Unique Easter Customs Around Greece

  • by XpatAthens
  • Tuesday, 19 April 2022
Unique Easter Customs Around Greece
Easter is the most important and, without a doubt, the most revered celebration in Orthodox Christianity. In experiencing this intense religious event, Orthodox Christians everywhere, and Greeks especially, do not limit themselves to the celebrations that take place in the church or at home.

Throughout the entire Holy Week, there are a plethora of events held all over Greece, from the islands to the mainland. 

From Serres To Crete

One of the most interesting traditions kick-starting Greek Easter takes place in northern Greece, in the Serres, Imathia, and Kozani regions, and begins on Lazarus Saturday. The kaladismata connects the raising of Lazarus with the resurrection of Christ a week later. Girls, dressed in the area’s traditional costumes and holding effigies of Lazarus, go from house to house singing carols and accepting gifts, which they put in their baskets. 

If your travel plans bring you to Tinos, be sure to accept the lemon leaves that are offered around everywhere you go; they are thought to bring good luck to men, and a good husband to women.

A very special Easter tradition, the “vourna”, takes place in the village of Aghios Isidoros on Rhodes. Only those who are unmarried can participate, and they need to follow a series of rules and regulations. The ritual begins on Holy Saturday and finishes on Easter Monday, with offenders being punished by dunking in a “vourna” (a trough filled with water) with their clothes on.

If you find yourselves in Morfovouni in Karditsa on Easter Sunday, you‘ll have the chance to see the “Diplo Horo” (“Double Dance”): the priest leads the circle, followed by two double rows of dancers, one of girls and one of boys, as an expression of jubilation for the Resurrection of the Lord.

In the Voukolies area of Hania in western Crete, a livestock fair is the main event on Good Friday. In the past, this event also served as the occasion for arranging marriages – different customs for different times.

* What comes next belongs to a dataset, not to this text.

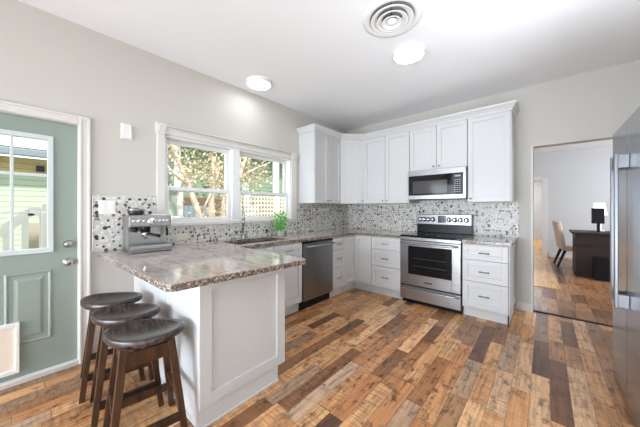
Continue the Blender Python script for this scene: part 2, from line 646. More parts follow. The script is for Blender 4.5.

At Ierissos in Halkidiki, they connect the joy of the Resurrection with an event that has left its indelible mark on this place: the massacre of 400 people by the Ottomans in 1821. They honor their memory on Holy Tuesday with a dance called the “kagelefto” – the line of dancers starts off with just the elderly locals, but soon everyone joins a line of celebrants that stretches hundreds and hundreds of meters.